The Quay, looking straight across to Appledore and out to the west, commands magnificent sunsets over the sea, with lovely views up the river Torridge and its heavily-wooded banks; the famous bridge of Bideford and the white houses of that town clearly to be seen, three miles away; or, lovelier still, and mysterious in the twilight—“the dimpsey,” as they call it in North Devon.

The river Taw is fine, but the lovely Torridge is its much more beautiful sister. Those familiar with South Devon will readily find a remarkable resemblance between the estuaries of the Exe and the Torridge, and in the upper reaches will not fail to note an equal likeness to the Teign, just below Newton Abbot. And, to clinch the resemblance, Instow Quay is not unlike Starcross, with the further similarity of a railway running by. Here is the same waterside line of houses, chiefly of the Regency and Early Victorian white-faced sort, just on the verge of becoming romantic, by mere effluxion of time. Little plaster-faced villas with green-painted verandahs and hairpin railings enclosing close-cropped hedges of privet or euonymus, approached by neat pebble-pitched pathways, sometimes, for greater effect of decoration, done in white pebbles, with a pattern of brown. I can imagine our great-grandmothers, as pretty girls of sweet seventeen, in book-muslin, taking holiday here and reading Jane Austen and Mrs. Gaskell.

Opposite lies Appledore, with the tall tower of what looks like a church on its scarred hillside, and is really a look-out tower known as “Chanter’s Folly”; and sometimes you may see the grey mass of Lundy, on the horizon. Lonely Lundy, to which His Majesty’s mails go only once weekly from Instow Quay, per sailing-skiff Gannet. For those who like tumbling on the ocean wave, the cruise there and back in the day on those weekly sailings is enjoyable; but for those who do not happen to be good sailors, the return fare of five shillings only admits to five shillings’ worth of sheer misery. So Lundy generally remains to unseaworthy visitors to Instow a great unknown quantity.

The road runs close beside the estuary, all the way from Instow to Bideford, passing the nobly wooded hillsides of Tapeley Park, with its tall obelisk to the memory of one of the Cleveland family who fell at Inkerman. Bideford, on the opposite shore, becomes revealed, not only as a waterside town, but as very much of a hillside town as well, and with a not inconsiderable suburb on the hither side of the river: a suburb known as “East-the-Water.” Here we come to the heart of that district of North Devon so intimately associated with Kingsley and his “Westward Ho!” that it is very generally known as the “Kingsley Country.”


CHAPTER XII
KINGSLEY AND “WESTWARD HO!”—BIDEFORD BRIDGE—THE GRENVILLES—SIR RICHARD GRENVILLE AND THE REVENGE—THE ARMADA GUNS—BIDEFORD CHURCH—THE POSTMAN POET

“The little white town of Bideford,” wrote Kingsley lovingly, “which slopes upward from its broad tide-river paved with yellow sands, and the many-arched old bridge where salmon wait for autumn floods.” He wrote a part of “Westward Ho!” in the drawing-room of the “Royal Hotel” at East-the-Water, looking across to Bideford quay and the little white town that so strongly inspired him; and the room is styled the “Kingsley Room” at this day. The older part of the house was once the residence of one of those old merchant princes who flourished at many a port, centuries ago, and, amassing wealth swiftly in their overseas ventures, built houses for themselves befitting their dignity. At King’s Lynn, at Poole, at Ipswich, and many another ancient port, the stately residences of those men, who risked much and often gained greatly, are still to be found; and often in the neighbouring churches you see their monuments in brass or marble, picturing them in furred robes and linen ruffs, piously upon their knees, with hands devotionally placed, just as though they never had dabbled in piracy and privateering, as undoubtedly they often did.

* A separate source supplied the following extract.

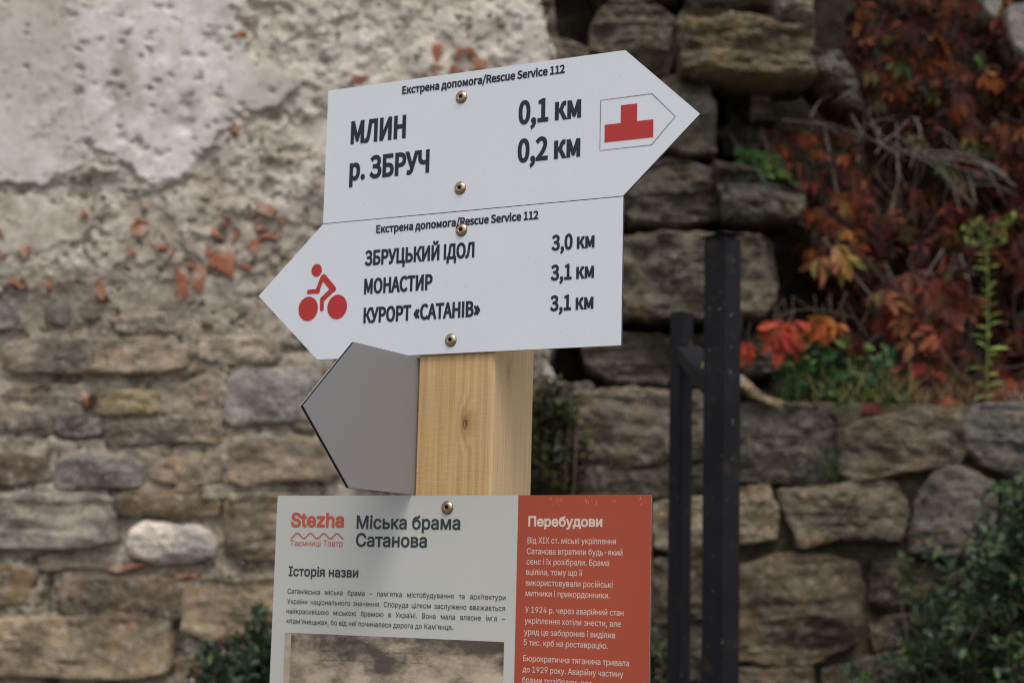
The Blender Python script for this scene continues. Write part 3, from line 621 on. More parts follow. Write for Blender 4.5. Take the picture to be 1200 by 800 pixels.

The house that is now the “Royal” was built by one of these merchants in the year 1688. The noble oaken staircase and the elaborately decorated ceiling of the drawing-room survive to show us that he did not think the best obtainable too good for him. The moulded plaster ceiling, designed in festoons of fruit, flowers, and foliage in high relief, is one of the finest works of that local North Devon and Somerset school of decorative artists already referred to at length.

The “Royal,” where Kingsley wrote, commands a view along the famous bridge of Bideford.

Never, surely, was other bridge so praised, sung, and celebrated, in all manner of ways, as this bridge of Bideford. The bridge is Bideford, to all intents; and only the name of the town fails to reflect its glory. It has obstinately remained, in spite of that bridge, what it was before ever a bridge of any kind was thought possible to be built by hand of man—“By-the-Ford.” For that, we are told, was the original name of Bideford; or, in its full majesty, the real original name of the place was “Renton-by-the-Ford,” which many-jointed and inconvenient title has only by degrees arrived at what it is now.